Tuesday, February 24, 2015

Sales is what you buy. Demand is what you want. Growth comes from bringing the two together.



Interesting article as always of the Harvard Business Review. 
It reminds me of my customer decision making process, which I highly appreciated, and that gave me the love of customer relationship management. 
The article highlights two main ideas.




The difference between demand and sales
Of course, while working on category management plan or to forecast the outcomes of a new project, you need to set up some goals, backed up by data. Most of the time, you extrapolate data from sales figures. But as the article underline, sales data are slim to have the big picture. It does not take into account the impact  out of stocks, suboptimal assortment, pricing inefficiencies, difficult POS experiences, misaligned brands, and redundant innovation. The whole environment have an impact on sales.
Sales data provide you with figures that are difficult to take clearly due to all the factors that may alter one customer decision.
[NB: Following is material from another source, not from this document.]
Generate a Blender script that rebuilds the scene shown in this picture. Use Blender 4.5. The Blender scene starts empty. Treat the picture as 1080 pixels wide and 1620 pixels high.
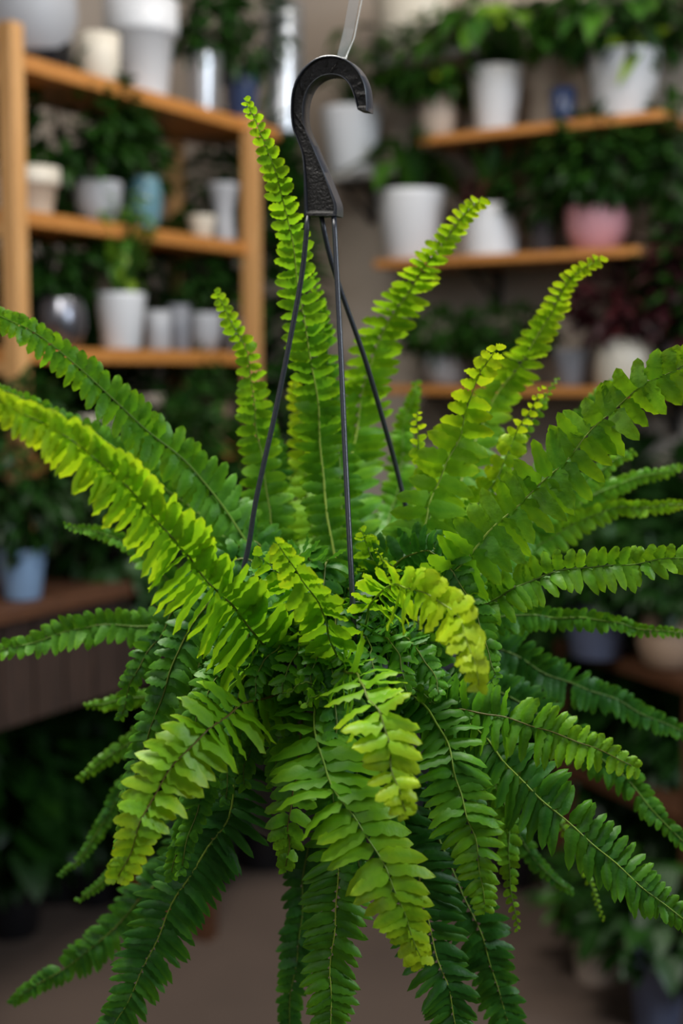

On the other hand demand data is also difficult to reach as we touch to the whole complexity of human emotions and complex decision making process. You need to have tools like brand mapping, that are difficult to transfert into figures. It is like working with your left and then your right brain. Easier said than done.


You need both information though to make the right answer. Same thing with the Direct Profit by Products analyze which can't be the single way to pick a product range, you need to understand all the strategical aspect of your demand, in order to make the right choice to suit your customers.


Working together with the different stakeholders
The second part of the article that I like is about integrating all marketing data. Indeed, there are three main actors that own a part of the information needed:
- Suppliers own customer data
- Retailers own shopper data
- Media own watchers data

It is the essence of category management: suppliers and retailers working together to leverage all these data in order to have the best respond to the demand. As the amount of data available is growing and becoming more precise, there is a lot of potential to unfold.